Northern Gateway to Asia on the rocks again
Plans for an energy bridge to Asia from Canada’s oil sands are looking shaky, writes Gary Park
Municipal governments, landowners and a coalition of 150 aboriginal and environmental groups are aligning against Enbridge’s C$5.54bn ($5.4bn) Northern Gateway pipeline and a possible rival scheme by Kinder Morgan. Troubled by BP’s Gulf of Mexico blowout and Enbridge’s own pipeline mishaps in the US, they want nothing to do with overland pipelines and oil-tanker traffic in treacherous waters off the British Columbia (BC) coast.
The opposition points to a rough ride ahead for Enbridge, which faces 18-24 months of regulatory hearings into environmental and socio-economic issues before a Canadian government review panel. The outcome of that process, assuming it stays the course, will make or break its chances of exporting 0.525m barrels a day (b/d) of crude to Asia and importing 193,000 b/d of condensate from the US on a parallel pipeline, starting in 2016.
Backed by C$100m of financing from potential producers and shippers, Enbridge has filed a 10,000-page application with another 11,000 pages of technical and scientific data, including third-party reports on environmental protection and marine transportation and safety. The filing estimates Northern Gateway would contribute C$270bn to Canada’s GDP over 30 years and pay taxes and royalties of C$81bn.
With the oil-sands gaining momentum, shippers and producers, and the Alberta government, are anxious to diversify export markets beyond the US, amid pressure on US state and federal governments to ban imports of “dirty oil” from Canada. “We will always be price takers in global markets, but we end up more vulnerable if we are dependent on one market,” says Bob Dunbar, president of Strategy West, a consultancy.
An obvious alternative
The obvious alternative to reliance on the US is a pipeline to deep-water ports on the BC coast, where tanker routes to Asian markets are shorter than those from the Middle East. Almost unnoticed, oil-tanker traffic has been leaving Kinder Morgan’s Vancouver terminal for the past five years, testing the ability of Chinese refineries to process Canadian heavy crude.
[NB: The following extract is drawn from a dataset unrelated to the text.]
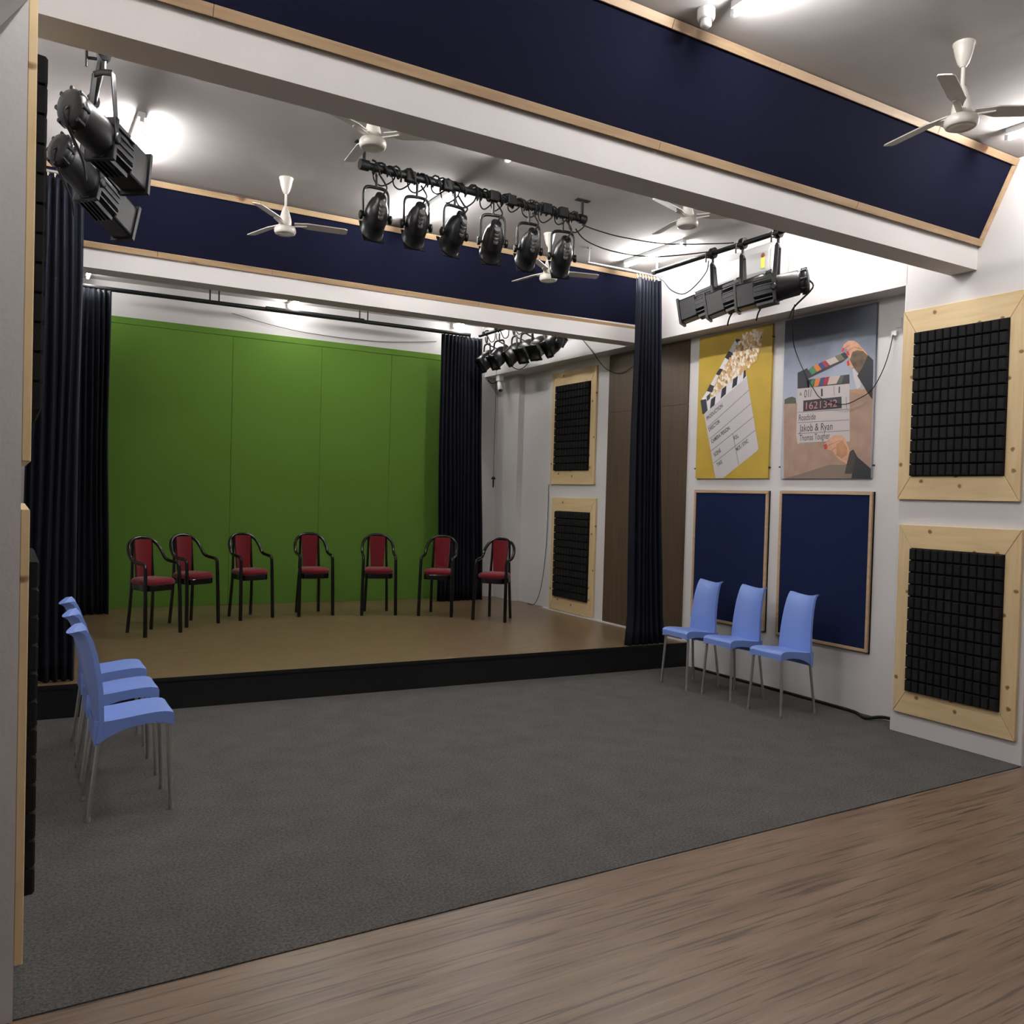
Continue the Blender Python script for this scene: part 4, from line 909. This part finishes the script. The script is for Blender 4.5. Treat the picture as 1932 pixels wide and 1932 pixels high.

Aided by expansion of the Kinder Morgan terminal, those numbers have steadily risen to the point where 20,000 b/d now leave Vancouver en route to Asia.
“We are hearing more and more that optionality, flexibility and growing demand in Asia will be an outlet for producers in Canada,” says Kinder Morgan president Ian Anderson.
With Kinder Morgan dropping hints that it was exploring possible trans-Pacific shipments of 0.85m b/d, eight years ago, Enbridge joined the race to supply Asia with the Northern Gateway project. Briefly, PetroChina was a possible anchor shipper and 49% equity partner in before, in 2007, the Chinese national oil company accused Canadian governments of failing to support the pipeline.
The revival of Northern Gateway has attracted the most vehement opposition of any recent Canadian energy project, with Enbridge chief executive officer Pat Daniel acknowledging his surprise that it is “as strong as it is”. Dunbar reckons “overcoming the opposition will be extremely difficult,” despite the urgency of finding another market for Canadian oil.
How events unfold over the next two years will be just as important to Kinder Morgan’s undeclared ambitions and to a joint venture of Apache and EOG Resources planning to export 0.7bn cubic feet a day of liquefied natural gas to Asia from around 2015.